Robert B. Mason Art and Architecture
Shine Like the Sun
Lustre-painted and Associated Pottery
from the Medieval Middle East
 
  Bibliotheca Iranica: Islamic Art & Architecture Series #12
$65.00
2004: vii+295,9 x 12,illus.,charts,maps,plates,bibl..
ISBN:1-56859-096-2(hardcover).
 
Description
The glazed ceramics produced in the Islamic world are of tremendous importance to the fields of art-history, archaeology and the history of technology. Unfortunately their study has been beset by three major problems. Firstly, problems existed with the chronological and typological ordering of the various types, particularly in the relationship between different regions. Secondly, debilitating problems existed regarding the identification of centres of production for these wares. Although there is some documentary and archaeological evidence it has not been enough in the overwhelming majority of cases to link ceramic types to particular centres with any certainty. Thirdly, technical studies of these wares have previously focused on a few types, while most important technological questions have gone unanswered. Such questions include the origins of tin-opacified glazes, stonepaste bodies, underglaze painting, and other techniques.

This study is aimed at approaching these three problems, focusing on the period from the beginning of the Islamic period, up until circa 1250. Three chief methodologies have been used. Standard archaeological approaches to pottery classification are used to create a seriated ceramic typology, including study of forms and motif assemblages. The application of the scanning electron microscope with attached facilities is aimed at unraveling technological questions. Petrographic analysis is the chief means of characterization and identification of kiln-sites. For the petrographic study, new criteria for separating petrographic groups were developed for study of the stonepaste-bodied wares. The special strength of this work is its multi-disciplinary nature, as the three strands of the research correlate closely. For instance without an accurately dated ceramic typology it would have been impossible to put the provenance and particularly the technological findings into context.

The resulting picture is of an artistically and technically dynamic industry centralized in a very few specialized centres, with the rest of the ceramic industry forming a traditional and derivative backdrop.
Table of Contents
Ch. 1 Introduction and objectives 1
Ch. 2 Methodology 5
Ch. 3 Iraq c. 700-1100 23
Ch. 4 Egypt c. 700-1200 61
Ch. 5 Syria c. 700-1250 91
Ch. 6 Iran c. 700-1340 121
Ch. 7 Pottery and History 156
Ch. 8 Conclusion 169
App. A Catalogue of objects studied 183
App. B Catalogue of petrofabrics 200
App. C Archaeological sites and their pottery 219
Plates
Bibliography
About the Author
Robert B. Mason

Dr. Robert Mason’s research interests cover art, technology, trade, and industry from the beginnings of time to the industrial revolution, with a special interest in the medieval period.

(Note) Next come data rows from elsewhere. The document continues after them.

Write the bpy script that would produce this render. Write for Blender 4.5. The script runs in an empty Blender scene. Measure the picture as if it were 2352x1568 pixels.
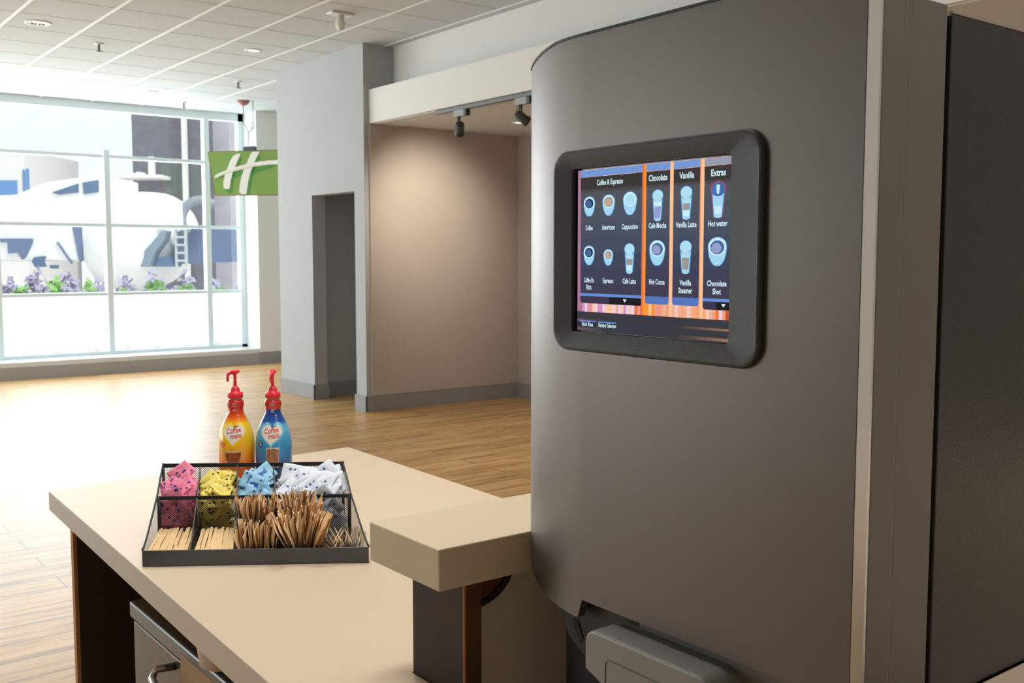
import bpy, bmesh, math, random
from mathutils import Matrix, Vector, Euler
random.seed(7)
D = bpy.data; SC = bpy.context.scene; COL = SC.collection
PI = math.pi
# ------------------------------------------------------------------ camera
f = 2360.; cx = 1176.; cy = 784.; YH = 590.
pitch = math.atan((cy-YH)/f); A = math.radians(37.4); H = 1.45
F = Vector((math.sin(A)*math.cos(pitch), math.cos(A)*math.cos(pitch), -math.sin(pitch)))
R = Vector((math.cos(A), -math.sin(A), 0)); U = R.cross(F)
cam = D.cameras.new('camera'); camo = D.objects.new('camera', cam); COL.objects.link(camo)
cam.sensor_width = 36; cam.lens = f/2352*36; cam.clip_start = .02; cam.clip_end = 300
m = Matrix((R, U, -F)).transposed().to_4x4(); m.translation = (0, 0, H); camo.matrix_world = m
cam.dof.use_dof = True; cam.dof.focus_distance = 1.5; cam.dof.aperture_fstop = 16
SC.camera = camo
# ------------------------------------------------------------------ world, lights, exposure
vs = SC.view_settings
vs.view_transform = 'Standard'; vs.look = 'None'; vs.gamma = 1; vs.exposure = 0.0
try: vs.use_curve_mapping = False
except Exception: pass
w = D.worlds.new('world'); SC.world = w; w.use_nodes = True
bg = w.node_tree.nodes['Background']; bg.inputs[0].default_value = (.95, .98, 1, 1); bg.inputs[1].default_value = 1.15
sn = D.lights.new('sun', 'SUN'); sn.energy = 2.2; sn.angle = .02; sn.color = (1, .97, .93)
sno = D.objects.new('sun', sn); COL.objects.link(sno); sno.rotation_euler = Vector((-.25, .62, -1)).to_track_quat('-Z', 'Y').to_euler()

def area(name, loc, rot, sx, sy, power, color=(1, 1, 1)):
    l = D.lights.new(name, 'AREA'); l.shape = 'RECTANGLE'; l.size = sx; l.size_y = sy; l.energy = power; l.color = color
    o = D.objects.new(name, l); o.location = loc; o.rotation_euler = rot; COL.objects.link(o); return o
# daylight entering through the long glazed front (just outside the panes)
area('window_daylight', (1.0, 14.5, 1.9), (-PI/2, 0, 0), 9.2, 2.7, 600, (.97, .985, 1))
# daylight of an unseen side window, added to light the machine door
area('added_side_daylight', (-6.32, 10.2, 1.75), (0, -PI/2, 0), 2.6, 6.2, 330, (.97, .985, 1))
# unseen ceiling panels added to light the counter from above
FILL = ((1.35, 2.75), (.75, 1.55), (2.0, -.6))
for x, y in FILL:
    area('ceiling_fill', (x, y, 3.36), (0, 0, 0), 1.1, .5, 26, (1, .965, .92))

# ------------------------------------------------------------------ pixel helpers (2352 x 1568)
def ray(x, y): return F + R*((x-cx)/f) - U*((y-cy)/f)
def onz(x, y, z): d = ray(x, y); t = (z-H)/d.z; return Vector((d.x*t, d.y*t, z))
def onX(x, y, X): d = ray(x, y); t = X/d.x; return Vector((X, d.y*t, H+d.z*t))
def onY(x, y, Y): d = ray(x, y); t = Y/d.y; return Vector((d.x*t, Y, H+d.z*t))
def ond(x, y, dep): d = ray(x, y)*dep; return Vector((d.x, d.y, H+d.z))

# ------------------------------------------------------------------ materials
def srgb(r, g, b):
    g_ = lambda c: (c/255/12.92) if c/255 <= .04045 else ((c/255+.055)/1.055)**2.4
    return (g_(r), g_(g), g_(b), 1)
MATS = {}
def mat(name, col, rough=.5, metal=0., spec=.5, emit=None, es=1., coat=0., noise=0., nscale=20., bump=0., bscale=200., trans=0.):
    if name in MATS: return MATS[name]
    m = D.materials.new(name); m.use_nodes = True; nt = m.node_tree; b = nt.nodes['Principled BSDF']
    b.inputs['Base Color'].default_value = col; b.inputs['Roughness'].default_value = rough
    b.inputs['Metallic'].default_value = metal; b.inputs['Specular IOR Level'].default_value = spec
    b.inputs['Coat Weight'].default_value = coat; b.inputs['Transmission Weight'].default_value = trans
    if emit: b.inputs['Emission Color'].default_value = emit; b.inputs['Emission Strength'].default_value = es
    if noise or bump: tc = nt.nodes.new('ShaderNodeTexCoord')
    if noise:
        n = nt.nodes.new('ShaderNodeTexNoise'); n.inputs['Scale'].default_value = nscale; n.inputs['Detail'].default_value = 4
        nt.links.new(tc.outputs['Object'], n.inputs['Vector'])
        r = nt.nodes.new('ShaderNodeValToRGB'); r.color_ramp.elements[0].position = .3; r.color_ramp.elements[1].position = .7
        r.color_ramp.elements[0].color = [c*(1-noise) for c in col[:3]]+[1]; r.color_ramp.elements[1].color = [min(1, c*(1+noise)) for c in col[:3]]+[1]
        nt.links.new(n.outputs[0], r.inputs[0]); nt.links.new(r.outputs[0], b.inputs['Base Color'])
    if bump:
        n = nt.nodes.new('ShaderNodeTexNoise'); n.inputs['Scale'].default_value = bscale; n.inputs['Detail'].default_value = 2
        nt.links.new(tc.outputs['Object'], n.inputs['Vector'])
        bp = nt.nodes.new('ShaderNodeBump'); bp.inputs['Strength'].default_value = bump; bp.inputs['Distance'].default_value = .002
        nt.links.new(n.outputs[0], bp.inputs['Height']); nt.links.new(bp.outputs[0], b.inputs['Normal'])
    MATS[name] = m; return m
def emis(name, col, s=1.):
    if name in MATS: return MATS[name]
    m = D.materials.new(name); m.use_nodes = True; nt = m.node_tree; nt.nodes.clear()
    e = nt.nodes.new('ShaderNodeEmission'); e.inputs[0].default_value = col; e.inputs[1].default_value = s
    o = nt.nodes.new('ShaderNodeOutputMaterial'); nt.links.new(e.outputs[0], o.inputs[0]); MATS[name] = m; return m

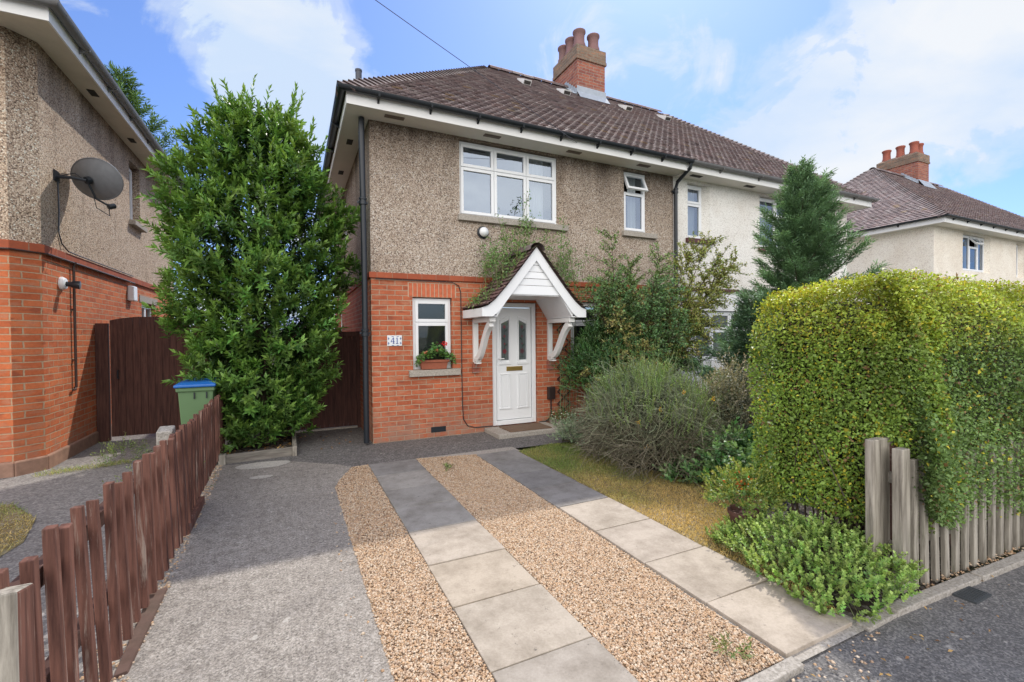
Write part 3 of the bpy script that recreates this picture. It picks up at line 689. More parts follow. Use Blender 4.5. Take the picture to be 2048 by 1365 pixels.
def drainpipe(parent, pts, mat, r=.036, collars=()):
    mb = MB(); mb.tube(pts, r, 12)
    for (x, y, z) in collars: mb.lathe((x,y,z-.06), [(r*1.1,0),(r*1.35,.005),(r*1.35,.05),(r*1.1,.055),(r*1.1,.075),(r*1.35,.08),(r*1.35,.1),(r*1.1,.11)], 14); mb.box(x-.075, y+.01, z-.03, x+.075, y+.04, z+.0)
    return mb.build('drainpipe', mat, parent, smooth=True)

# ------------------------------------------------------------------ main pair of houses
YF, YB, ZS, ZB = 7.02, 13.58, 4.80, 2.47       # front wall, back wall, soffit, band bottom
XA, XM, XC = 1.04, 7.02, 13.06
EL, ER, EF, EB = .69, 13.42, 6.63, 13.98
house = thing('semi_detached_house', (XA, YF, 0), 'pebbledashed red brick semi-detached house with white front door under a small tiled canopy', 'house')
X = (1,0,0); IN = (0,1,0)
holesB = [(1.655-XA, 2.29-XA, 1.06, 2.20), (2.985-XA, 3.84-XA, .05, 2.16), (4.53-XA, 5.20-XA, 1.06, 2.20)]
holesP = [(2.44-XA, 4.40-XA, 3.54, 4.77), (5.76-XA, 6.42-XA, 3.57, 4.76)]
mb = MB(); wall(mb, (XA,YF), X, XM-XA, -.05, ZB, holesB, (0,.13,0)); wall(mb, (XA,YB), (0,-1,0), YB-YF, -.05, ZB, [(1.2,2.0,1.1,2.2)], (.12,0,0)); wall(mb, (XM,YB), (-1,0,0), XM-XA, -.05, ZB, [], (0,0,0))
mb.box(XA-.012, YF-.012, -.05, XA+1.94, YF+.0, .17) if False else None
mb.build('brick_wall', M['brick'], house)
mb = MB(); wall(mb, (XA,YF), X, XM-XA, ZB+.085, ZS+.02, holesP, (0,.13,0)); wall(mb, (XA,YB), (0,-1,0), YB-YF, ZB+.085, ZS+.02, [(2.4,3.3,3.5,4.6)], (.12,0,0)); wall(mb, (XM,YB), (-1,0,0), XM-XA, ZB+.085, ZS+.02, [], (0,0,0))
jamb(mb, 4.291, YF+.085, 4.40, YF+.002, 3.54, 4.77); jamb(mb, 6.341, YF+.085, 6.42, YF+.002, 3.57, 4.76)
mb.build('pebbledash_wall', M['dash'], house)
mb = MB(); mb.box(XA-.03, YF-.03, ZB, XM, YF+.06, ZB+.085); mb.box(XA-.03, YF+.06, ZB, XA+.06, YB, ZB+.085); mb.build('brick_band', M['band'], house, bevel=.005)
mb = MB()
for i in range(11):       # upright bricks over the small window
    x = 1.60 + i*.0685; mb.box(x, YF-.008, 2.205, x+.055, YF+.05, 2.415)
lint = mb.build('brick_lintel', m_plain('lintel brick', (.52,.135,.06), .85, .5, 16), house, bevel=.003)
mb = MB(); mb.box(1.585, YF-.003, 2.20, 2.36, YF+.02, 2.425); mb.build('mortar_bed', m_plain('pale mortar', (.5,.36,.25), .9), lint)
w1 = window(house, (2.44,YF+.07), X, IN, 1.85, 3.55, 4.76, L1, 'glass', [(1.36,1.66)]); sill(w1, (2.44,YF), X, (0,-1,0), -.04, 2.02, 3.55, M['stone'])
w2 = window(house, (5.76,YF+.07), X, IN, .58, 3.58, 4.75, L2, 'glass', [(.25,.46)], {1: 24}); sill(w2, (5.76,YF), X, (0,-1,0), -.06, .78, 3.58, M['stone'])
w3 = window(house, (1.665,YF+.06), X, IN, .615, 1.07, 2.19, L2, 'glass_low'); sill(w3, (1.665,YF), X, (0,-1,0), -.08, .74, 1.07, M['stone'])
w4 = window(house, (4.54,YF+.06), X, IN, .65, 1.07, 2.19, L2, 'glass_low'); sill(w4, (4.54,YF), X, (0,-1,0), -.06, .72, 1.07, M['stone'])
window(house, (XA+.06,YB-2.4), (0,-1,0), (1,0,0), .9, 3.5, 4.6, L2, 'glass'); window(house, (XA+.06,YB-1.2), (0,-1,0), (1,0,0), .8, 1.1, 2.2, L2, 'glass_low')
hip_roof(house, EL-.06, ER+.06, EF-.05, EB+.03, 4.965, 'left')
eaves(house, EL, XM, EF, EB, XA, XM, YF, YB, ZS, M['soffit'], M['white'], 'fl')
vents(house, [(1.37,6.79),(2.92,6.79),(4.48,6.79),(6.05,6.79)], ZS, M['vent_brown']); vents(house, [(.87,7.95),(.87,9.5),(.87,11.)], ZS, M['vent'], 'y')
g = gutter(house, [(XM+.05,EF-.065,4.97), (EL-.065,EF-.065,4.985), (EL-.065,EB,4.97)], M['black'])
gut_brackets(g, (EL+.05,EF-.06,4.975), (XM-.3,EF-.06,4.965), 8, (0,-1,0), M['black']); gut_brackets(g, (EL-.06,EF+.5,4.975), (EL-.06,EB-.5,4.97), 6, (-1,0,0), M['black'])
drainpipe(house, [(.945,6.985,.03),(.945,6.985,2.6),(.93,6.985,4.79)], M['black'], .042, [(.945,6.985,1.66),(.937,6.985,3.58)])
drainpipe(house, [(XM+.02,EF-.065,4.92),(XM+.02,EF-.05,4.84),(XM+.02,6.92,4.66),(XM+.02,6.965,4.55),(XM+.02,6.965,.05)], M['black'], .036, [(XM+.02,6.965,4.5),(XM+.02,6.965,2.7)])
ch = chimney(house, 6.58, 7.44, 9.80, 10.93, 7.2, 8.60, 9.01, M['brick_stack'], M['brick_cap'], [(6.78,10.0),(6.78,10.37),(6.78,10.74),(7.22,10.0),(7.22,10.55)], 'pot', .40)
mb = MB(); zr = lambda y: 4.965 + (min(y, 10.305)-6.58)*TN
mb.quad((6.545,9.62,zr(9.62)+.05),(7.475,9.62,zr(9.62)+.05),(7.465,9.775,zr(9.8)+.12),(6.555,9.775,zr(9.8)+.12)); mb.quad((6.555,9.775,zr(9.8)+.1),(7.465,9.775,zr(9.8)+.1),(7.465,9.785,zr(9.8)+.27),(6.555,9.785,zr(9.8)+.27))
for i in range(6):        # stepped lead up the left cheek and right cheek
    y = 9.78+i*.095
    for sx, x in ((-1, 6.565), (1, 7.455)): mb.prism([(x,y,zr(y)-.02),(x,y+.1,zr(y+.1)-.02),(x,y+.1,zr(y+.1)+.17),(x,y,zr(y)+.16+.05)], (sx*.012,0,0)); mb.quad((x,y,zr(y)+.075),(x+sx*.1,y,zr(y)+.055),(x+sx*.1,y+.1,zr(y+.1)+.055),(x,y+.1,zr(y+.1)+.075))
mb.build('flashing', M['lead'], ch)
mb = MB(); mb.lathe((1.42,11.,5.2), [(.07,0),(.07,2.46),(.078,2.46),(.078,2.50),(.06,2.50)], 14); mb.build('soil_vent_pipe', m_plain('vent pipe', (.06,.065,.08), .5), house)
def roofvent(parent, x, y):
    z = zr(y); mb = MB(); s = Vector((0,CS,SN)); n = Vector((0,-SN,CS)); c = Vector((x,y,z)) + n*.03
    a = Vector((.10,0,0)); mb.add([c-a-s*.2, c+a-s*.2, c+a+s*.2, c-a+s*.2, c-a-s*.2+n*.11, c+a-s*.2+n*.11, c+a+s*.2+n*.03, c-a+s*.2+n*.03], [(4,5,6,7),(0,1,5,4),(1,2,6,5),(3,0,4,7),(2,3,7,6)])
    o = mb.build('roof_vent', M['white'], parent)  # plain white stands in for the sun glint on the metal
    mb = MB(); c2 = c - s*.203; mb.quad(c2-a*.85+n*.01, c2+a*.85+n*.01, c2+a*.85+n*.085, c2-a*.85+n*.085); mb.build('vent_grille', M['vent'], o, fix=False)
for x in (4.95, 6.03): roofvent(house, x, 9.62)
# door
DX0, DX1, DZ0, DZ1, DY = 3.0, 3.83, .07, 2.15, YF+.045
mb = MB(); T = .075
mb.box(DX0,DY,DZ0,DX0+T,DY+.09,DZ1); mb.box(DX1-T,DY,DZ0,DX1,DY+.09,DZ1); mb.box(DX0+T,DY,DZ1-T,DX1-T,DY+.09,DZ1); mb.box(DX0+T,DY-.012,DZ0,DX1-T,DY+.09,DZ0+.075)
dfr = mb.build('door_frame', M['upvc'], house, bevel=.006)
lx0, lx1, lz0, lz1, ly = DX0+T+.012, DX1-T-.012, DZ0+.085, DZ1-T-.012, DY+.022
door = None
mb = MB(); pn = [(lx0+.085, lx0+.235), (lx1-.235, lx1-.085)]; gz0, gz1 = 1.17, 1.86
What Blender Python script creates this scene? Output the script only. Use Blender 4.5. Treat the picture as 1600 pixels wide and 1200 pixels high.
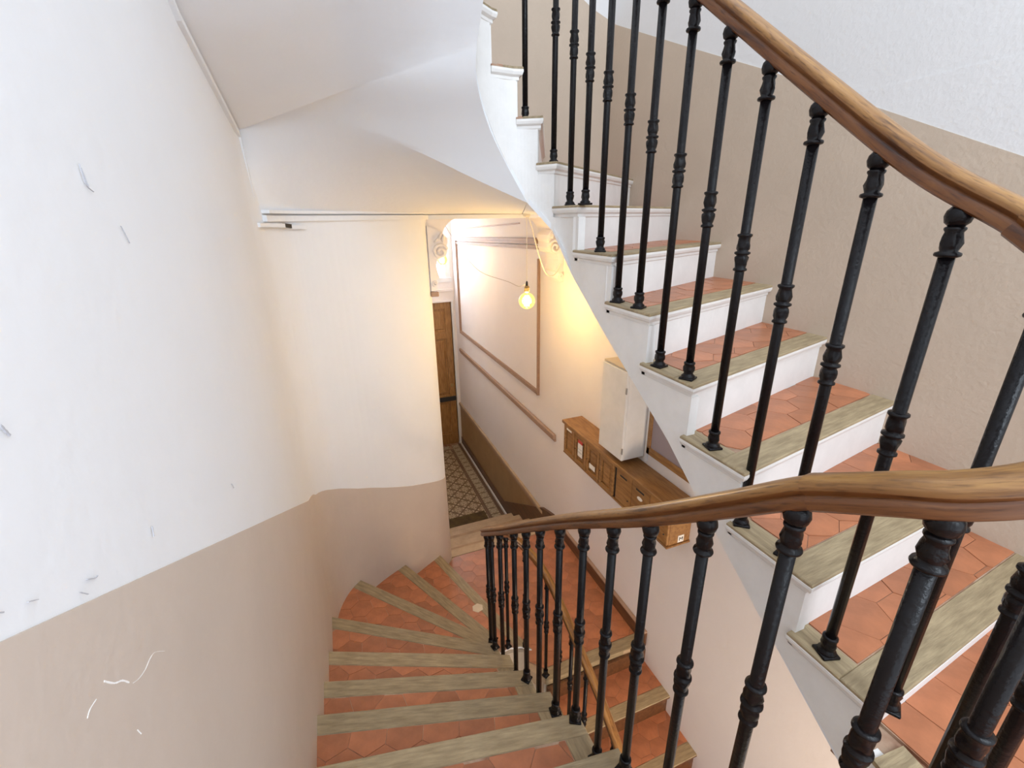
import bpy, bmesh, math, random
from mathutils import Vector, Matrix
R = random.Random(7)
for o in list(bpy.data.objects):
    bpy.data.objects.remove(o)
COL = bpy.context.scene.collection
SC = bpy.context.scene

# ------------------------------------------------------------------ camera
PITCH, YAW, ROLL, FPX = 0.351, 0.372, math.radians(-0.9), 704.6
def _ray(x, u, w):
    c, s = math.cos(ROLL), math.sin(ROLL)
    x, u = c*x - s*u, s*x + c*u
    cp, sp = math.cos(PITCH), math.sin(PITCH)
    y, z = cp*w + sp*u, -sp*w + cp*u
    c, s = math.cos(YAW), math.sin(YAW)
    return Vector((x*c + y*s, -x*s + y*c, z))
cam = bpy.data.cameras.new('camera')
cam.sensor_width = 36.0
cam.lens = FPX/1600*36
cam.clip_start = 0.01
camo = bpy.data.objects.new('camera', cam)
COL.objects.link(camo)
rx, ux, fx = _ray(1, 0, 0), _ray(0, 1, 0), _ray(0, 0, 1)
camo.matrix_world = Matrix(((rx.x, ux.x, -fx.x, 0), (rx.y, ux.y, -fx.y, 0), (rx.z, ux.z, -fx.z, 0), (0, 0, 0, 1)))
SC.camera = camo

# ------------------------------------------------------------------ light
w = bpy.data.worlds.new('world'); SC.world = w
w.use_nodes = True
w.node_tree.nodes['Background'].inputs[0].default_value = (0.82, 0.90, 1.0, 1)
w.node_tree.nodes['Background'].inputs[1].default_value = 1.1
def area(name, loc, target, sx, sy, power, col):
    l = bpy.data.lights.new(name, 'AREA'); l.shape = 'RECTANGLE'
    l.size, l.size_y, l.energy, l.color = sx, sy, power, col
    o = bpy.data.objects.new(name, l); COL.objects.link(o)
    o.location = loc
    o.rotation_euler = (Vector(target) - Vector(loc)).to_track_quat('-Z', 'Y').to_euler()
    return o
area('stairwell_window_light', (1.0, -1.7, 1.35), (0.2, 2.2, -0.3), 1.1, 1.8, 30, (0.76, 0.88, 1.0))
area('added_warm_fill', (1.45, -0.6, -2.3), (1.35, 3.0, -3.0), .5, .4, 7.5, (1.0, 0.70, 0.42)).data.spread = math.radians(110)  # unseen warm fill, added to brighten the landing and the lowest steps
SC.view_settings.view_transform = 'Standard'
SC.view_settings.look = 'None'
SC.view_settings.gamma = 1
SC.view_settings.use_curve_mapping = False
SC.view_settings.exposure = 0.92

# ------------------------------------------------------------------ constants
H = 0.175
XR, XL = 1.87, -0.30
def lv(k): return -(k + 0.72)*H
ZL = lv(17)               # landing
ZP = lv(6) + .05          # platform the photograph is taken from
ZC = -3.90                # corridor floor
YE = 7.35                 # corridor end
YA = 3.55                 # arch plane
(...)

Although his research covers the globe, his primary area of interest is the Middle East, while his current field work is in Syria. Dr. Mason received a doctorate in archaeological science from the University of Oxford (1994), and a bachelor's degree in anthropology and geology from the University of Toronto. His biggest area of research has been in the glazed pottery made in the Islamic world between about AD 600-1500. Dr. Mason’s approach to this pottery is multidisciplinary. He have taken an archaeologist's view of the typology and dating of the wares and combined it with analytical techniques to find out where it was made and how it was made. This multidisciplinary approach has provided a new view of this pottery, a view which has disturbed decades-old assumptions about where, when and how these wares were produced. Apart from pottery from all periods, he is also generally interested in scientific analysis of archaeological finds; ancient industries technology and trade; and military architecture, particularly castles.